Hi is it acceptable to evaluate the radius of convergence $R$ of this power series $$\sum_{n=1}^{\infty}(-1)^{n}n^{-\frac{2}{3}}x^{n}$$ by instead of taking $a_{n} := (-1)^{n}n^{-\frac{2}{3}}$ we take $a_{n} := (-1)^{n}n^{-\frac{2}{3}}x^{n}$ which results in: $$\lim\limits_{n \rightarrow \infty}|\frac{a_{n+1}}{a_{n}}| = \lim\limits_{n \rightarrow \infty}|x(\frac{n}{n+1})^{\frac{2}{3}}| = x$$

The result being that the radius of convergence is always the coefficient of $x$. Is this an acceptable adaptation of the usual method of finding the radius of convergence?

Answer 1

The ratio test for convergence says that you need to get $$\lim\limits_{n \rightarrow \infty}|\frac{a_{n+1}}{a_{n}}| < 1$$

You already showed that the limit is $|x|$, so you just need $$|x|<1$$

Therefore, the radius of convergence is $1$.

Answer 2

You should always use this method to find the radius of convergence.
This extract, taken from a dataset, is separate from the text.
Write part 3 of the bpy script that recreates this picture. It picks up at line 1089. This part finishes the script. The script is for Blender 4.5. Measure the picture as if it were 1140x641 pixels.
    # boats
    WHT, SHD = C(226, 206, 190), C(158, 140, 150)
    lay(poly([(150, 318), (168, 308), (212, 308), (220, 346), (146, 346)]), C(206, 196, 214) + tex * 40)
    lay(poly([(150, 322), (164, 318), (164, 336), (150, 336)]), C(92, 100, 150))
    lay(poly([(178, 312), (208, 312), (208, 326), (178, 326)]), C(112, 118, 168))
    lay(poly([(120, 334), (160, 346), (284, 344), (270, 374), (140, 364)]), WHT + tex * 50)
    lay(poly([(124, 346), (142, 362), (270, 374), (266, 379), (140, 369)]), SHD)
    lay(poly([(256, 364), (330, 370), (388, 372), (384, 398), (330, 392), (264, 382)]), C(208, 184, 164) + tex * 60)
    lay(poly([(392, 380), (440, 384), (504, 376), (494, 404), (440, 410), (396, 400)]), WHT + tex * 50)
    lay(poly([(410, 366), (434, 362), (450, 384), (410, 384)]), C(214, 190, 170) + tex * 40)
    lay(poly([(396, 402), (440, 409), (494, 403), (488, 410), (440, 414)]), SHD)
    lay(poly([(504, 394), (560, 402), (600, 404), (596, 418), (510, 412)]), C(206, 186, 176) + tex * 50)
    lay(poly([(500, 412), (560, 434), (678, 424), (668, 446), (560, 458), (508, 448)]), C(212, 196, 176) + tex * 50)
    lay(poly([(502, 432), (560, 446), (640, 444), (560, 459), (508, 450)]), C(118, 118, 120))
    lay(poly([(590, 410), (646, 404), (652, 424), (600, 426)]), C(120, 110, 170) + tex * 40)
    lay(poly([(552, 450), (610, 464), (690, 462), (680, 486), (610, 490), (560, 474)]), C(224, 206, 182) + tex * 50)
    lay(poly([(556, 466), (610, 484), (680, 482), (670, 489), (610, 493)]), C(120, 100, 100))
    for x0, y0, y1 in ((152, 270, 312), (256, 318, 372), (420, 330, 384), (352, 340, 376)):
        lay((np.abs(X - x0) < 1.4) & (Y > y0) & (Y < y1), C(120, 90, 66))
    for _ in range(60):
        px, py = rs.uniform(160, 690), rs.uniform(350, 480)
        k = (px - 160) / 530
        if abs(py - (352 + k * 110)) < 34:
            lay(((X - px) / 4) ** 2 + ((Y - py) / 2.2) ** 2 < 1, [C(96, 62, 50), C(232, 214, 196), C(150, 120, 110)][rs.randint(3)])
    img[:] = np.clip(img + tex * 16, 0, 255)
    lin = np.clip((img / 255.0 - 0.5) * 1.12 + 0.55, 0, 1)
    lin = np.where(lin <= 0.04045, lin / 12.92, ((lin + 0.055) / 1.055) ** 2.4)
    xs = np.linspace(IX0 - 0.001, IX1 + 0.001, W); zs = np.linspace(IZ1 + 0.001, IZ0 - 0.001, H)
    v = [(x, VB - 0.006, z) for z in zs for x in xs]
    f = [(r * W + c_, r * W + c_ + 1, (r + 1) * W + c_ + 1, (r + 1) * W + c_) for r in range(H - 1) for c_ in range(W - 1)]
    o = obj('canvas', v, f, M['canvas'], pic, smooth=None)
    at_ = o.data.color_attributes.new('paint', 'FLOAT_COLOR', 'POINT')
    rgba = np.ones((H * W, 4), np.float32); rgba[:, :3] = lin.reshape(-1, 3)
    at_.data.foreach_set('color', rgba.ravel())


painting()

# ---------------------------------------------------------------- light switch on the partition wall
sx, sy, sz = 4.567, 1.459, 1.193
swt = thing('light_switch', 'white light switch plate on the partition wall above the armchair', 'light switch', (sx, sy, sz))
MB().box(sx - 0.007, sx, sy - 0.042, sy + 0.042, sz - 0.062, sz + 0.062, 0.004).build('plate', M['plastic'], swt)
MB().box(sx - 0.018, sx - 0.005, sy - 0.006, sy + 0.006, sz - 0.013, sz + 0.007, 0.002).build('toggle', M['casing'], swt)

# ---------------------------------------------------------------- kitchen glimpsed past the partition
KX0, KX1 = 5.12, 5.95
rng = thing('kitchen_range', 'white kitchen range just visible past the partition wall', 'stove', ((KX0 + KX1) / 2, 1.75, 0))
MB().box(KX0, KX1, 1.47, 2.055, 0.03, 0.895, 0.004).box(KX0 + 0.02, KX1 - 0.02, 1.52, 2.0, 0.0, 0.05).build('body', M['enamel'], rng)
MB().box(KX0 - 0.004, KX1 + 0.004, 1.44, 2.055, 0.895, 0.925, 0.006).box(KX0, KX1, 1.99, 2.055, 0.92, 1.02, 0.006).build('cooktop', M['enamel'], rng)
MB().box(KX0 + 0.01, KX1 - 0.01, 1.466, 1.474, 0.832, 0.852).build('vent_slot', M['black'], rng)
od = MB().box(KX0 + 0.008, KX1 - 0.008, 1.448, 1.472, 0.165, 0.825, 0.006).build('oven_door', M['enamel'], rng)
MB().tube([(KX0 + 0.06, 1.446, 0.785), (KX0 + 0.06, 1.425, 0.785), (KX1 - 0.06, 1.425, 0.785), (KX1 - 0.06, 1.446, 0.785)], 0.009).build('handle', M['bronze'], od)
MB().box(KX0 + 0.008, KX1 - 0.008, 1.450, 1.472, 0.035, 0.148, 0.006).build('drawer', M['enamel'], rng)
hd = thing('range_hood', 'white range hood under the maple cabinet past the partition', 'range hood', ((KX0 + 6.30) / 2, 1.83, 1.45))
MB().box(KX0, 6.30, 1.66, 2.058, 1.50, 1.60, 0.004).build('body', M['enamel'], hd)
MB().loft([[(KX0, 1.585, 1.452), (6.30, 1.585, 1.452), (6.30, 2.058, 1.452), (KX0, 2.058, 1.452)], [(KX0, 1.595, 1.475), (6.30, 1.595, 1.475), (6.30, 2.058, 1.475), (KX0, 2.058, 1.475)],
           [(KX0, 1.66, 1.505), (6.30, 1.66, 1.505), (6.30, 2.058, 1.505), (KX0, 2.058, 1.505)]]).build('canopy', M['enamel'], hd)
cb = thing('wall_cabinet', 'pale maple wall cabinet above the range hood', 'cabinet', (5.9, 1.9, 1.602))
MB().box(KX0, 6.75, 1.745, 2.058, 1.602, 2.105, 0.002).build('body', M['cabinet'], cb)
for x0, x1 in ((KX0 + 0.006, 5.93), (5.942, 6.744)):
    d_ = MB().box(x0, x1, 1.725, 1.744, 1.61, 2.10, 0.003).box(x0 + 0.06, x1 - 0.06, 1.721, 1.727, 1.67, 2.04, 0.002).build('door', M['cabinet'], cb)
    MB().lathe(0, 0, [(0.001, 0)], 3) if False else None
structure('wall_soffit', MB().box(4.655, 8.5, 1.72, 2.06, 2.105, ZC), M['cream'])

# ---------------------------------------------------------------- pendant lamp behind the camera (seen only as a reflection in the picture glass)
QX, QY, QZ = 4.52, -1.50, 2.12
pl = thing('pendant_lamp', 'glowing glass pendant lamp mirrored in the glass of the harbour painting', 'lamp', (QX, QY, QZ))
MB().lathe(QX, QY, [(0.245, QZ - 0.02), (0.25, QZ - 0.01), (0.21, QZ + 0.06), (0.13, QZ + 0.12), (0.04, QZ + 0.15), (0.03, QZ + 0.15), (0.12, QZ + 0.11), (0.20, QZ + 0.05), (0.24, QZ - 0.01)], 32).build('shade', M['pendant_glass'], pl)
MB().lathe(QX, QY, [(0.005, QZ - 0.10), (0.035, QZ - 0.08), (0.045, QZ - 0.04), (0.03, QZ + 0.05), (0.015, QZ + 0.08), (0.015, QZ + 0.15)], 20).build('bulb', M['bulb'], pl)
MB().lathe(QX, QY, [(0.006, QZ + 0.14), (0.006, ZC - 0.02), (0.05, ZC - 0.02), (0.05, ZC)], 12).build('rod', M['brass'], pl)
As you stated:$$\sum_{n=1}^{\infty}(-1)^{n}n^{-\frac{2}{3}}x^{n}$$

When conducting the root test, you must include the variable $x$. Otherwise your radius of convergence either will never convergence or be $\infty$

Therefore:

$$\lim_{n\to\infty}\left|(-1)^{n}n^{-\frac{2}{3}}x^{n}\right|^{1/n} = \left|x\right|$$

The limit only converges when it is $< 1$. Therefore, $|x| < 1$, and the radius of convergence is $1$.